Strategically, Ladakh is important for India not only for its own sake, but for supplying Indian forces along the disputed Line of Control with Pakistan. Hence, this area is considered crucial to Indian security because for their geopolitical balance of power across a large part of Asia.

After the skirmishes, there were calls of boycott of Chinese products in India. Over two hundred mobile apps were banned. The share of Chinese smartphone companies in India had fallen to twenty two percent. China’s exports to India, at the same time, had fallen to over twenty four percent. However, in March 2021, there was return of Chinese companies such as Huawei, in the Indian market.

After several rounds of talks, the two militaries agreed in February 2021 to pull back from the mountains around the Pangong Tso Lake. They have promised to talk on the friction points at Gogra and Hot Springs, where China still has a platoon level strength, along with vehicles. The Chinese had even put on the table an earlier claim line that the Chinese had laid out in 1959. If India were to accept that, it would lose a significant chunk of territory.

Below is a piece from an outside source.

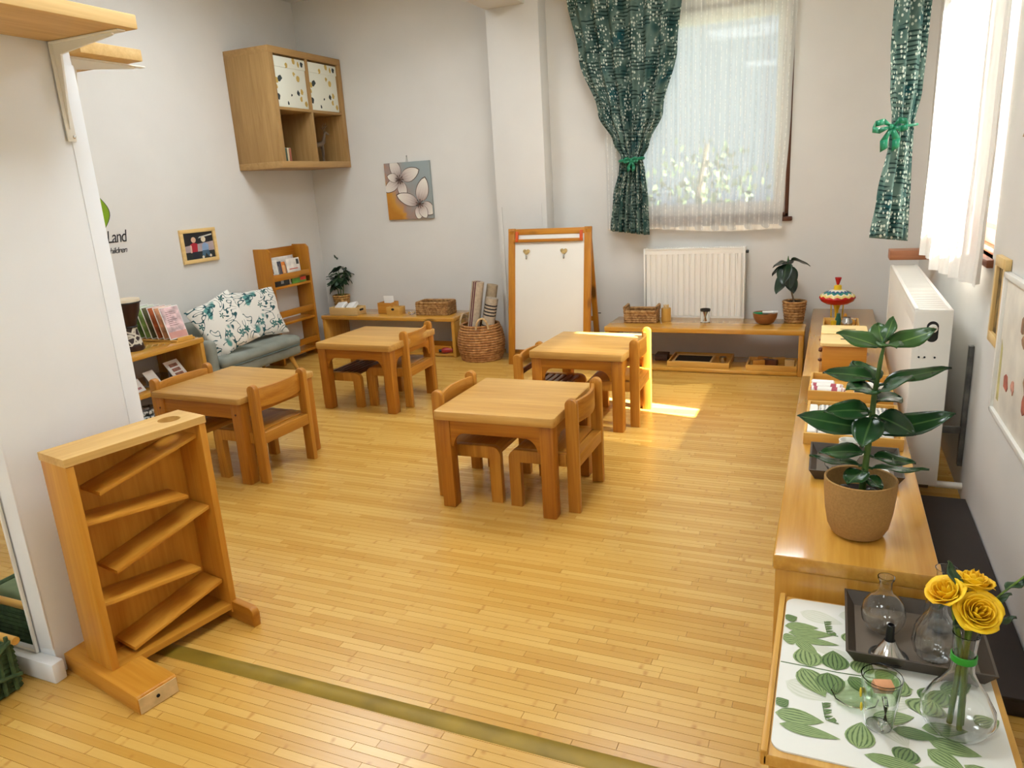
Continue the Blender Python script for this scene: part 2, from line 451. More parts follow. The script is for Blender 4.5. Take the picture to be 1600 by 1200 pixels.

The ongoing tensions had caused problems for villagers in the Pangong Tso lake area. The Indian army has not been allowing the nomads to take their livestock to the traditional winter grazing land in the mountains, forcing herders to take alternative routes such as Black Top and Gurung Hill. The local villagers see the lake as a buffer zone rather than India’s territory.

The crises, which India now faces is that it has to confront China which will be more adversarial. The entire frontier has become a hot border, and the political affairs are now full of distrust, and hostility. In the face of unremitting Chinese naval expansion, India risks losing significant political and military leverage in the Indian Ocean even more. The other worry for India is that China sees its political rupture with India as a sovereign issue, rather than a mere border issue.